▶ [Task to carry out]: Starting at the first line of the listing below, repeat each line up to and including the one containing "R = math.radians". Leave out pictures.

▶ [Material provided]:
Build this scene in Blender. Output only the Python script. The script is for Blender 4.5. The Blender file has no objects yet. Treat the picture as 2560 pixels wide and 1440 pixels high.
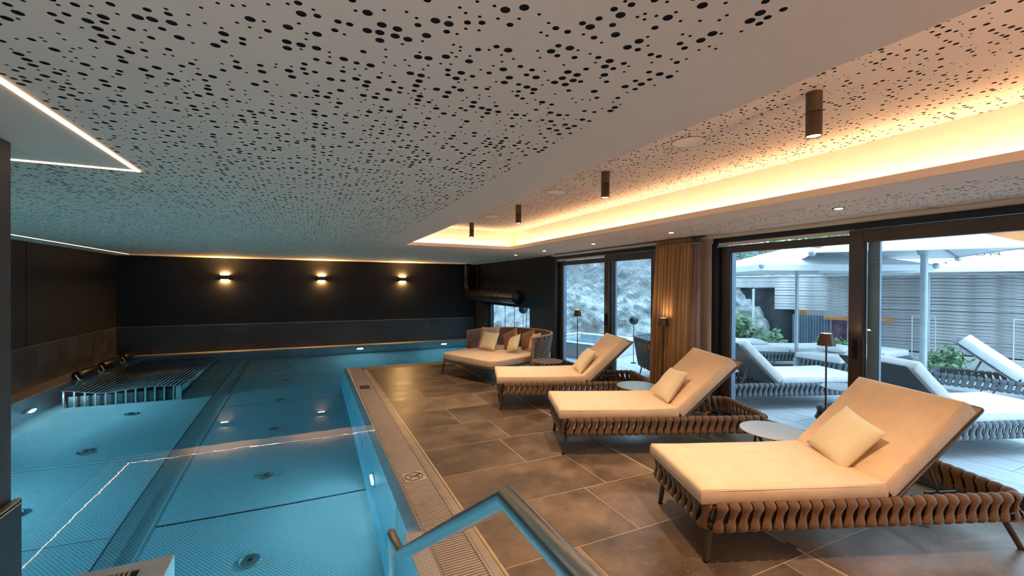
import bpy, bmesh, math, random
import numpy as np
from mathutils import Vector, Matrix, noise
C = bpy.context.scene
COL = C.collection
random.seed(7)
rng = np.random.default_rng(7)
PI = math.pi
R = math.radians

# ------------------------------------------------------------------ camera
cd = bpy.data.cameras.new('camera')
cam = bpy.data.objects.new('camera', cd)
COL.objects.link(cam)
cd.sensor_width = 36.0
cd.lens = 1082.0 / 2560.0 * 36.0
cd.clip_start = 0.03
rx = Vector((0.905848, -0.423572, 0.005097))
ux = Vector((-0.002333, 0.007043, 0.999972))
fx = Vector((0.423597, 0.905835, -0.005391))
cam.matrix_world = Matrix(((rx.x, ux.x, -fx.x, 0), (rx.y, ux.y, -fx.y, 0), (rx.z, ux.z, -fx.z, 1.65), (0, 0, 0, 1)))
C.camera = cam

# ------------------------------------------------------------------ view + world
C.view_settings.view_transform = 'Standard'
C.view_settings.look = 'None'
C.view_settings.gamma = 1
C.view_settings.use_curve_mapping = False
C.view_settings.exposure = 0.0
w = bpy.data.worlds.new('sky')
C.world = w
w.use_nodes = True
bg = w.node_tree.nodes['Background']
bg.inputs[0].default_value = (0.52, 0.77, 1.0, 1)
bg.inputs[1].default_value = 4.5
C.cycles.max_bounces = 9
C.cycles.diffuse_bounces = 4
C.cycles.glossy_bounces = 4
C.cycles.transmission_bounces = 6
C.cycles.transparent_max_bounces = 10
C.cycles.sample_clamp_indirect = 4.0
C.cycles.use_denoising = True

WARM = (1.0, 0.60, 0.30)
WARM2 = (1.0, 0.70, 0.45)
POOLC = (0.58, 0.90, 1.0)


def light(name, kind, loc, power, color, rot=(0, 0, 0), **kw):
    ld = bpy.data.lights.new(name, kind)
    ld.energy = power
    ld.color = color
    for k, v in kw.items():
        setattr(ld, k, v)
    o = bpy.data.objects.new(name, ld)
    o.location = loc
    o.rotation_euler = rot
    COL.objects.link(o)
    return o


def aim(o, d):
    o.rotation_euler = Vector(d).to_track_quat('-Z', 'Y').to_euler()


# soft overcast daylight from above the terrace, weak sun through cloud
s = light('sun', 'SUN', (8, 4, 8), 1.2, (0.75, 0.88, 1.0), angle=R(25))
aim(s, (-0.25, 0.45, -1))
# cove strips: linear area lights lying in the channel behind the lip
CX0, CX1, CY0, CY1 = 1.40, 3.277, -2.0, 7.06
COVE = 5.0
FILL_UPW = 1000
o = light('cove_light', 'AREA', (3.33, (CY0 + CY1) / 2, 2.33), COVE * 9, (1.0, 0.68, 0.42), shape='RECTANGLE', size=0.05, size_y=CY1 - CY0)
aim(o, (0.0, 0, 1)); o.rotation_euler = (R(180), 0, 0)
o = light('cove_light', 'AREA', (1.35, (CY0 + CY1) / 2, 2.33), COVE * 6, (1.0, 0.68, 0.42), shape='RECTANGLE', size=0.05, size_y=CY1 - CY0)
o.rotation_euler = (R(180), 0, 0)
o = light('cove_light', 'AREA', ((CX0 + CX1) / 2, 7.12, 2.33), COVE * 1.9, (1.0, 0.68, 0.42), shape='RECTANGLE', size=CX1 - CX0, size_y=0.05)
o.rotation_euler = (R(180), 0, 0)
# underwater pool lamps (fixtures are built with the pool)
PL = [((-3.60, 8.55, -0.85), (1, 0, -0.05), 170), ((-3.60, 5.2, -0.85), (1, 0, -0.05), 210), ((0.575, 4.62, -0.85), (-1, 0, -0.05), 48),
      ((0.575, 2.6, -0.85), (-1, 0, -0.05), 120), ((1.25, 12.42, -0.55), (0, -1, -0.05), 50), ((3.6, 12.42, -0.55), (0, -1, -0.05), 90),
      ((0.0, 1.08, -0.85), (0, 1, -0.05), 25)]
for p, d, e in PL:
    o = light('pool_light', 'AREA', p, e, POOLC, shape='DISK', size=0.16)
    aim(o, d)

# ------------------------------------------------------------------ materials
MATS = {}


def nmat(name):
    m = bpy.data.materials.new(name)
    m.use_nodes = True
    MATS[name] = m
    return m, m.node_tree.nodes, m.node_tree.links, m.node_tree.nodes['Principled BSDF']


def tex(n, l, kind, scale=None, coord='Object', mapscale=None, **kw):
    tc = n.new('ShaderNodeTexCoord')
    t = n.new(kind)
    src = tc.outputs[coord]
    if mapscale:
        mp = n.new('ShaderNodeMapping')
        mp.inputs['Scale'].default_value = mapscale
        l.new(src, mp.inputs['Vector'])
        src = mp.outputs[0]
    l.new(src, t.inputs['Vector'])
    if scale is not None and 'Scale' in t.inputs:
        t.inputs['Scale'].default_value = scale
    for k, v in kw.items():
        t.inputs[k].default_value = v
    return t


def ramp(n, l, fac, stops):
    r = n.new('ShaderNodeValToRGB')
    e = r.color_ramp.elements
    while len(e) < len(stops):
        e.new(0.5)
    for i, (p, c) in enumerate(stops):
        e[i].position = p
        e[i].color = (c[0], c[1], c[2], 1) if not isinstance(c, (int, float)) else (c, c, c, 1)
    l.new(fac, r.inputs[0])
    return r


def bump(n, l, b, h, strength, dist=0.01):
    bn = n.new('ShaderNodeBump')
    bn.inputs['Strength'].default_value = strength
    bn.inputs['Distance'].default_value = dist
    l.new(h, bn.inputs['Height'])
    l.new(bn.outputs[0], b.inputs['Normal'])


def plain(name, col, rough=0.6, metal=0.0, var=0.12, scale=6.0, bumps=0.0, bscale=60.0, spec=0.5, coord='Object', mapscale=None):
    m, n, l, b = nmat(name)
    t = tex(n, l, 'ShaderNodeTexNoise', scale, coord, mapscale, Detail=4.0)
    c0 = tuple(c * (1 - var) for c in col)
    c1 = tuple(min(1, c * (1 + var)) for c in col)
    r = ramp(n, l, t.outputs['Fac'], [(0.3, c0), (0.7, c1)])
    l.new(r.outputs[0], b.inputs['Base Color'])
    b.inputs['Roughness'].default_value = rough
    b.inputs['Metallic'].default_value = metal
    b.inputs['Specular IOR Level'].default_value = spec
    if bumps:
        t2 = tex(n, l, 'ShaderNodeTexNoise', bscale, coord, mapscale, Detail=3.0)
        bump(n, l, b, t2.outputs['Fac'], bumps, 0.004)
    return m


def emis(name, col, strength):
    m, n, l, b = nmat(name)
    b.inputs['Base Color'].default_value = (0.8, 0.8, 0.8, 1)
    b.inputs['Emission Color'].default_value = (*col, 1)
    b.inputs['Emission Strength'].default_value = strength
    return m


CEIL = plain('ceiling_warm_light_tint', (0.66, 0.535, 0.43), 0.85, var=0.02, spec=0.2)  # white ceiling; the warm room light is tinted into this colour
COVEM = plain('cove_paint', (0.78, 0.66, 0.52), 0.85, var=0.02, spec=0.2)
FELT = plain('black_felt', (0.020, 0.018, 0.020), 0.95, spec=0.1)
FELT_LIT = plain('lit_felt', (0.085, 0.055, 0.042), 0.95, spec=0.1)  # felt browned to stand in for light passing into the holes
DWALL = plain('black_plaster', (0.0065, 0.006, 0.0065), 0.62, var=0.25, scale=3, bumps=0.25, bscale=30, spec=0.22)
CWALL = plain('column_plaster', (0.026, 0.021, 0.020), 0.6, var=0.3, scale=5, bumps=0.8, bscale=45)
LWALL = plain('cream_wall_paint', (0.72, 0.62, 0.50), 0.8, var=0.03)
FRAME = plain('bronze_aluminium', (0.055, 0.042, 0.036), 0.38, 0.35, var=0.1)
FRAMEB = plain('black_aluminium', (0.012, 0.012, 0.014), 0.4, 0.2)
SEAL = plain('blue_grey_spacer', (0.16, 0.24, 0.32), 0.5)
STEEL = plain('brushed_steel', (0.62, 0.60, 0.58), 0.24, 1.0, var=0.08, scale=8, mapscale=(1, 40, 40), bumps=0.08, bscale=20)
STEELM = plain('matt_steel_trim', (0.50, 0.45, 0.40), 0.42, 0.9, var=0.08)
LEG = plain('taupe_powder_coat', (0.055, 0.045, 0.038), 0.45, 0.2)
GLEG = plain('grey_powder_coat', (0.16, 0.17, 0.18), 0.5, 0.1)
BLACK = plain('black_metal', (0.012, 0.011, 0.011), 0.35, 0.4)
BRONZE = plain('dark_bronze', (0.07, 0.045, 0.03), 0.4, 0.5)
WOODC = plain('weathered_board', (0.46, 0.45, 0.45), 0.75, var=0.5, scale=3, mapscale=(1.2, 14, 14), bumps=0.3, bscale=12)
CANVAS = plain('white_canvas', (0.74, 0.76, 0.78), 0.9, var=0.03, bumps=1.0, bscale=3.0, mapscale=(1, 0.35, 1))
TABLE = plain('grey_table_lacquer', (0.34, 0.36, 0.37), 0.16, 0.0, var=0.02)
TABLEG = plain('olive_grey_table_lacquer', (0.17, 0.20, 0.18), 0.3, var=0.02)
TABLEB = plain('brown_table_lacquer', (0.13, 0.10, 0.08), 0.3, var=0.02)
GOLD = plain('brass_edge_trim', (0.65, 0.48, 0.27), 0.35, 0.9)
GROUT = plain('tile_grout', (0.52, 0.40, 0.29), 0.9, var=0.1)
GROUTD = plain('dark_bed', (0.02, 0.02, 0.022), 0.9)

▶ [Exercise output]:
Build this scene in Blender. Output only the Python script. The script is for Blender 4.5. The Blender file has no objects yet. Treat the picture as 2560 pixels wide and 1440 pixels high.
import bpy, bmesh, math, random
import numpy as np
from mathutils import Vector, Matrix, noise
C = bpy.context.scene
COL = C.collection
random.seed(7)
rng = np.random.default_rng(7)
PI = math.pi
R = math.radians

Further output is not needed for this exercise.